Florida Republicans Seek to Suppress Voting Rights for Former Felons

Amendment 4 is meant to allow felons to vote after they have completed their sentences and paid their debt to society.

From the beginning, not allowing Floridians with a felony history to vote disproportionately affected Black people. More than 20 percent of Black adults aren’t able to vote in the state of Florida without Amendment 4.

Amendment 4 unimpeded would allow over 1.5 million people, about 10% of Florida’s population, to vote again.

Now Republicans in the Florida House have attempted to derail the amendment altogether by creating new obstacles to restoring ex-felons’ voting rights. In doing this, they are also ignoring the will of the people. Amendment 4 passed in November with almost 65 percent of the vote.

Republicans voted 10-5 in the House on Tuesday in favor of the bill to restrict who can vote.

Republicans say there needs to be an implementation bill and a “clarification of the language.”

However, the ACLU and the Florida Rights Restoration Commission, the Orlando-based group that led the push for the amendment, have both said the amendment was self-implementing and didn’t need a clarification or an implementation law.

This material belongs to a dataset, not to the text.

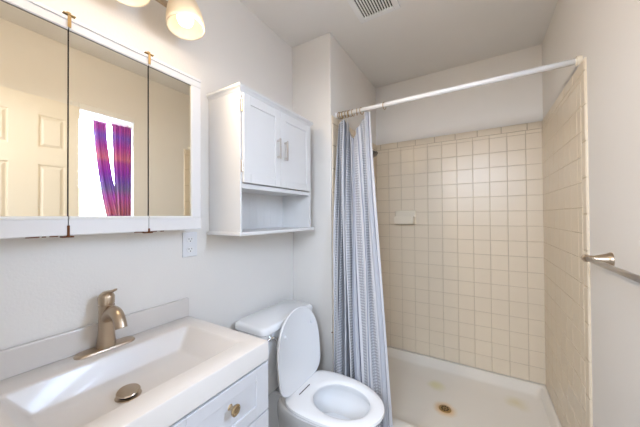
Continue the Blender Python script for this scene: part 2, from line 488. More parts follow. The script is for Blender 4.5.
# ---------------------------------------------------------------- shower pan
pan = thing('shower_pan', 'white shower base with raised rim and rust-stained drain', 'shower pan', (0.91, 1.94, 0))
px0, px1, py0, py1 = S + 0.001, W - 0.001, 1.49, D - 0.001
def rr(x0, x1, y0, y1, z, r=0.02, k=4):
    pts = []
    for cx, cy, a0 in ((x1 - r, y1 - r, 0), (x0 + r, y1 - r, 90), (x0 + r, y0 + r, 180), (x1 - r, y0 + r, 270)):
        for i in range(k + 1):
            a = math.radians(a0 + 90 * i / k); pts.append((cx + r * math.cos(a), cy + r * math.sin(a), z))
    return pts
mb = MB()
R = [rr(px0, px1, py0, py1, 0.0, 0.003), rr(px0, px1, py0, py1, 0.108, 0.003), rr(px0 + .004, px1 - .004, py0 + 0.008, py1 - .004, 0.118, 0.005),
     rr(px0 + 0.012, px1 - 0.012, py0 + 0.018, py1 - 0.012, 0.1205, 0.01),
     rr(px0 + 0.02, px1 - 0.02, py0 + 0.075, py1 - 0.02, 0.1205, 0.02), rr(px0 + 0.03, px1 - 0.03, py0 + 0.088, py1 - 0.03, 0.112, 0.03),
     rr(px0 + 0.05, px1 - 0.045, py0 + 0.105, py1 - 0.055, 0.068, 0.05), rr(px0 + 0.075, px1 - 0.075, py0 + 0.13, py1 - 0.08, 0.056, 0.06)]
dr = (0.925, 1.903)
nn = len(R[0])
base = R[-1]
for t, z in ((0.35, 0.054), (0.7, 0.050)):
    R.append([(p[0] + (dr[0] - p[0]) * t, p[1] + (dr[1] - p[1]) * t, z) for p in base])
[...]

In the bill pushed by Republicans and rejected by Democrats this week, it requires that court fines, fees and other “financial obligations” such as civil court judgments would have to be paid in full before voting rights are restored. The bill also adds another obstacle by requiring that parole or probation also be completed.

But fines, fees and obligations like parole and probation can be arbitrarily added well after a judge’s official sentencing.

“To allow a government employee or financial institution to determine whether someone can or cannot vote is not a good idea,” said Neil Volz, political director of the rights commission.

Kirk Bailey, political director for the ACLU of Florida, said the bill “will inevitably prevent individuals from voting based on the size of one’s bank account.”

The bill also placed the responsibility on county supervisors of elections to determine whether a voter applicant can’t vote. The bill requires the departments of State and Corrections to share voter information, including their felony history.
Republicans want to water down the legislation because having that many new voters, a large percentage of them Black and likely to vote Democratic, could majorly affect future elections in the swing state.

Even a federal judge declared Florida’s former procedure for restoring voting rights to felons to be unconstitutional. It required felons who wanted to vote again to beg the governor and his Cabinet for the restoration of their voting rights.

Former Republican Governor Rick Scott used his “extraordinary authority” to slow down to a trickle the number of felons, a majority of them black, who had their voting rights restored. From 2011 until 2018, Scott restored voting rights to just over 3,000 people.

When Democrat Charlie Crist was in office for only one four-year term, he restored voting rights to more than 150,000 people.